How NCLB can Help the United States Become Educationally Competitive

Multiple Measures and Performance Assessments. The proposals in the re-authorization draft to permit states to use a broader set of assessments and to encourage the development and use of performance assessments are critical to creating a globally competitive curriculum in U.S. schools. We need to encourage our states to evaluate the higher-order thinking and performance skills that leading nations emphasize in their systems, and we need to create incentives that value keeping students in school through graduation as much as producing apparently high average scores at the school level.

Many states developed systems that include state and locally-administered performance assessments as part of their efforts to develop standards under Goals 2000 in the 1990s. (These states included Connecticut, Kentucky, Maine, Maryland, Nebraska, New Hampshire, New Jersey, New York, Oregon, Vermont, Rhode Island, Washington, Wisconsin, and Wyoming, among others.) Not coincidentally, these include most of the highest-achieving states in the U.S. on the National Assessment of Educational Progress. Indeed, the National Science Foundation provided millions of dollars for states to develop such hands-on science and math assessments as part of its Systemic Science Initiative in the 1990s, and prototypes exist all over the country. One such measure -- a science investigation requiring students to design, conduct, analyze, and write up results for an experiment -- currently used as a state science assessment in Connecticut (a top-ranked state in both science and writing) is included with the assessment examples in Appendix A.

Researchers learned that such assessments can be managed productively and reliably scored with appropriate training and professional development for teachers, along with moderation and auditing systems, and that teaching and student achievement improve when such assessments are used.

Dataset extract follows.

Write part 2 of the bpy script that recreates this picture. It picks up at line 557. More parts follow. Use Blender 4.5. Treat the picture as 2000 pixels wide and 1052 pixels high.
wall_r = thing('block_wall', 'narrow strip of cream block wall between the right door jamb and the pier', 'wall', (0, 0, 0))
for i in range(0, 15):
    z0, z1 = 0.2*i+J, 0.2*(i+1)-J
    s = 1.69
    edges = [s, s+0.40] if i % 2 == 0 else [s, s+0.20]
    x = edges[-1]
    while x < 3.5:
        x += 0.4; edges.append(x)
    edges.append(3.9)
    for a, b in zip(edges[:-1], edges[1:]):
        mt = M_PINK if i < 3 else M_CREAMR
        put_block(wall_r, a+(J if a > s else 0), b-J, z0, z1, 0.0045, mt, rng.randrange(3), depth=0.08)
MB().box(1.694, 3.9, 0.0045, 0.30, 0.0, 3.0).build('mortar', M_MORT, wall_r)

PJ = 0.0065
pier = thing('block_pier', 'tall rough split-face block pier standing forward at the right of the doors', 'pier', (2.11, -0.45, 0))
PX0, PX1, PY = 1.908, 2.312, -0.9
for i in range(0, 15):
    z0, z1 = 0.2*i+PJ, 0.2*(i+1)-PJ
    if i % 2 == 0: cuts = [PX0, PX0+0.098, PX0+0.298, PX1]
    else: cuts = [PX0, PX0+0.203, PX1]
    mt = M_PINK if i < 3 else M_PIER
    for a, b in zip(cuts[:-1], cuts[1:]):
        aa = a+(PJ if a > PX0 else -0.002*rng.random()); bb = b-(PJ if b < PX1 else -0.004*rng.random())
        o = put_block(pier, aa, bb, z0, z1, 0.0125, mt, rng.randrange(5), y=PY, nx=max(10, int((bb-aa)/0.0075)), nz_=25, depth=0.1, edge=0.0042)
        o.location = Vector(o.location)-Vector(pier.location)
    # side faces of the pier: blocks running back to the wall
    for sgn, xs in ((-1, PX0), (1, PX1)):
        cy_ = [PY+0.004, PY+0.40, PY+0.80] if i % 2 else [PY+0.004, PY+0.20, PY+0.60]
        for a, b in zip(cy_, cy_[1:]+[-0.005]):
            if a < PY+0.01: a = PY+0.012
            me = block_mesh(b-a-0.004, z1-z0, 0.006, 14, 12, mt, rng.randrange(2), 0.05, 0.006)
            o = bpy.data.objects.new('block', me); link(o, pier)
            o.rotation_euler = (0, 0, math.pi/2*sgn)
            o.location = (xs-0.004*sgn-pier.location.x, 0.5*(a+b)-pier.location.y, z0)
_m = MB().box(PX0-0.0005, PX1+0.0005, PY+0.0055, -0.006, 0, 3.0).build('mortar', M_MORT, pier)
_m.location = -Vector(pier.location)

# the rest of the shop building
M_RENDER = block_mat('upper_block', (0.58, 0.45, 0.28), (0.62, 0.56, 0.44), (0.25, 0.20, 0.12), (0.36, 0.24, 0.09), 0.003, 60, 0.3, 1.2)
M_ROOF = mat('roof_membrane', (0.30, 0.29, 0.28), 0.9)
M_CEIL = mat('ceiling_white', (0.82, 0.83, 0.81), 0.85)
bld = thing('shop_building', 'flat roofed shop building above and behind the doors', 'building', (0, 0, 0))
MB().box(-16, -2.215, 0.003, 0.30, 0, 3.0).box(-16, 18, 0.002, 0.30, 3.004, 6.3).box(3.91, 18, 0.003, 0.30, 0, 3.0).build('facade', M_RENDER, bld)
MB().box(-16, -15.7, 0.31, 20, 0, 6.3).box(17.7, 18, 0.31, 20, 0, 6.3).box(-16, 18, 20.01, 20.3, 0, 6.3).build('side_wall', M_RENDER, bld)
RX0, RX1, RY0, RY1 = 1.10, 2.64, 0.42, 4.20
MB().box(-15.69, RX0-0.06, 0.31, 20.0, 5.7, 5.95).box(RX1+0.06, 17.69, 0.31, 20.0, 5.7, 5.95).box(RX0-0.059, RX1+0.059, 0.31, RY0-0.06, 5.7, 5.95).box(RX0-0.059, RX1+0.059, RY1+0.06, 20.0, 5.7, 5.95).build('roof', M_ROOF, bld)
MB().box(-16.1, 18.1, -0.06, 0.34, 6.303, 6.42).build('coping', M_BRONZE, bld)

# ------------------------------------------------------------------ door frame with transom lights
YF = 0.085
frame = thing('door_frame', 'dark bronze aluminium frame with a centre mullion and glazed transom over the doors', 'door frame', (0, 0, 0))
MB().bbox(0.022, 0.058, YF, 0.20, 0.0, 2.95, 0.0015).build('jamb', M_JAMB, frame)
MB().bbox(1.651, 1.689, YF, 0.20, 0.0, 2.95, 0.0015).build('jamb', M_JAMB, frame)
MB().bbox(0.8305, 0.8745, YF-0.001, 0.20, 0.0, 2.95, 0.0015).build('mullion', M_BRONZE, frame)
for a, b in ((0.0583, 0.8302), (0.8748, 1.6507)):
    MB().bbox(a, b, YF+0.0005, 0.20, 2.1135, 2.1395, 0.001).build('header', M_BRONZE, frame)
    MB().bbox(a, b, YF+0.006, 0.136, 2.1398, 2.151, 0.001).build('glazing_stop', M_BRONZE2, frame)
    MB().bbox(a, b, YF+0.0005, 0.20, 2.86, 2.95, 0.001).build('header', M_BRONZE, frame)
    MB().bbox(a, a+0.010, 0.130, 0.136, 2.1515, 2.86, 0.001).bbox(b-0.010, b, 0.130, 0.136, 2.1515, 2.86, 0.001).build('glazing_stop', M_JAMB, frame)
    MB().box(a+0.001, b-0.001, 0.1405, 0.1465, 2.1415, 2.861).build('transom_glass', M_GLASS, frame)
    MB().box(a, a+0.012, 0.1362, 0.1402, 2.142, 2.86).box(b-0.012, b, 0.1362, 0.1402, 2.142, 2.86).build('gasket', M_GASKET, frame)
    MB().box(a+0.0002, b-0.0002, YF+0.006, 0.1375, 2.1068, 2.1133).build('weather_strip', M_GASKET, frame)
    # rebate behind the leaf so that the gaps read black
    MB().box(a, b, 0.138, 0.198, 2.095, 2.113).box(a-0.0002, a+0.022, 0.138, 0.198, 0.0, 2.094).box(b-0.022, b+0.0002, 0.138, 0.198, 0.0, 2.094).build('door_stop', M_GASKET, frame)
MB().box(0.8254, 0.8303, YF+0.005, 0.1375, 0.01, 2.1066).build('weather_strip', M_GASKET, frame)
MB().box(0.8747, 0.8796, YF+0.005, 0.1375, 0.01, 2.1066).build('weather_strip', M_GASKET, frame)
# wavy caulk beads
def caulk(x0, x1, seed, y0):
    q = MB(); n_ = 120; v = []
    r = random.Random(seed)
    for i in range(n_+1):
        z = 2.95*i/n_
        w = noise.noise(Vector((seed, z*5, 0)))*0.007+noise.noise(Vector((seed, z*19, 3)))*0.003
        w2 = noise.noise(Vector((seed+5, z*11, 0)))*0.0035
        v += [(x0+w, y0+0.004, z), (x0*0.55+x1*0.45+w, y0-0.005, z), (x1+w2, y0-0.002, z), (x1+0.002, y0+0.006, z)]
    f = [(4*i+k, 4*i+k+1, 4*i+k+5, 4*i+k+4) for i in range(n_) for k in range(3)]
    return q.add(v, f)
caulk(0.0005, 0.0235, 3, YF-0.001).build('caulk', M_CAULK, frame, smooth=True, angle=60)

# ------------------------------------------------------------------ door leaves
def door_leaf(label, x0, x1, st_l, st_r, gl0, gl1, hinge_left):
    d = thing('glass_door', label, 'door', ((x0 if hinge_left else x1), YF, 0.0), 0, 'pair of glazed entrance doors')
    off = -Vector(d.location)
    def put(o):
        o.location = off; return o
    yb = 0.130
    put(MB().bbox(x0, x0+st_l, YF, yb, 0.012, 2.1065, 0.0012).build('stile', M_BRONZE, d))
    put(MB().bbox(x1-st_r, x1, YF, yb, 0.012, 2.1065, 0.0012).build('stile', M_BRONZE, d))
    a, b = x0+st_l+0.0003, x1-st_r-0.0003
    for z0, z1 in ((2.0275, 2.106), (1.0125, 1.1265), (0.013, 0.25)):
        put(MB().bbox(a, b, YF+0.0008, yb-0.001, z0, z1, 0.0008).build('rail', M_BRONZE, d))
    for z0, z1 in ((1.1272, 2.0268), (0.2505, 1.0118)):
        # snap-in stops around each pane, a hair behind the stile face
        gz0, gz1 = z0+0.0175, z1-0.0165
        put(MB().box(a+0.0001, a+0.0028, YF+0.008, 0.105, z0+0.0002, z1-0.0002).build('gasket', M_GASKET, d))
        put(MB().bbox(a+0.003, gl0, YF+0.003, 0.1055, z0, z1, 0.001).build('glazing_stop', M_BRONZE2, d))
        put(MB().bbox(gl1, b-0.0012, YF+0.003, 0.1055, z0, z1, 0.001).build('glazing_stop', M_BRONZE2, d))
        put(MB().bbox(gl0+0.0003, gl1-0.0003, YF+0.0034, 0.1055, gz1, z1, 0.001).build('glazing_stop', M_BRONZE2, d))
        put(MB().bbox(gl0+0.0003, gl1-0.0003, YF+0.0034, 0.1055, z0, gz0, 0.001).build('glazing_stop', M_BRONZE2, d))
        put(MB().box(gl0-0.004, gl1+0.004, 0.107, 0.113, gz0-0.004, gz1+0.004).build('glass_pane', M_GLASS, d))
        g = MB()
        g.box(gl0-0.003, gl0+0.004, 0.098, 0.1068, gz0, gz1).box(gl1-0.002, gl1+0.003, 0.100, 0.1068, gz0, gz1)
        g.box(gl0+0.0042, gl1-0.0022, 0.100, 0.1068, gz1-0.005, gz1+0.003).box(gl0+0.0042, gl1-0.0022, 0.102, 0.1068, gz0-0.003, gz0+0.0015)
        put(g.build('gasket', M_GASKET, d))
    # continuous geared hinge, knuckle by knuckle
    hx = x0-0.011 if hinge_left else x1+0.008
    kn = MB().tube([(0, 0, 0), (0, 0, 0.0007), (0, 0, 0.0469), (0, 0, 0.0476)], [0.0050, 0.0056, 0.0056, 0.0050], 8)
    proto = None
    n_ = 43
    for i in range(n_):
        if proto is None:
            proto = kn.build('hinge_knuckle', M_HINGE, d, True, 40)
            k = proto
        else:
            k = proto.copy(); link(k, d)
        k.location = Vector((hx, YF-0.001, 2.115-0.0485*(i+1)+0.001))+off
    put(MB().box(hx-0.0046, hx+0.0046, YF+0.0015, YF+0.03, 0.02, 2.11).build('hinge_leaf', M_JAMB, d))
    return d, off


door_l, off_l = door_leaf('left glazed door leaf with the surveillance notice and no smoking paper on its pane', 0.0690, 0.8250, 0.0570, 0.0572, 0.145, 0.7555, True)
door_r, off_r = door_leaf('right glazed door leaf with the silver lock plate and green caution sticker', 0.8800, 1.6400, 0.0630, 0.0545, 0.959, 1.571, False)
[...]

However, the initial years of NCLB have discouraged the use and further development of these assessments, and have narrowed the curriculum both in terms of the subjects and kinds of skills taught. NCLB’s rapidly implemented requirement for every-child every-year testing created large costs and administrative challenges that have caused some states to abandon their performance assessments for machine-scored, multiple choice tests that are less expensive to score and more easily satisfy the law. In addition, the Department of Education has discouraged states from using such assessments. When Connecticut sued the federal government for the funds needed to maintain its sophisticated performance assessments on an every-child every-year basis, the Department suggested the state drop these tasks – which resemble those used in high-scoring nations around the world -- for multiple choice tests. Thus the administration of the law is driving the U.S. curriculum in the opposite direction from what a 21st century economy requires.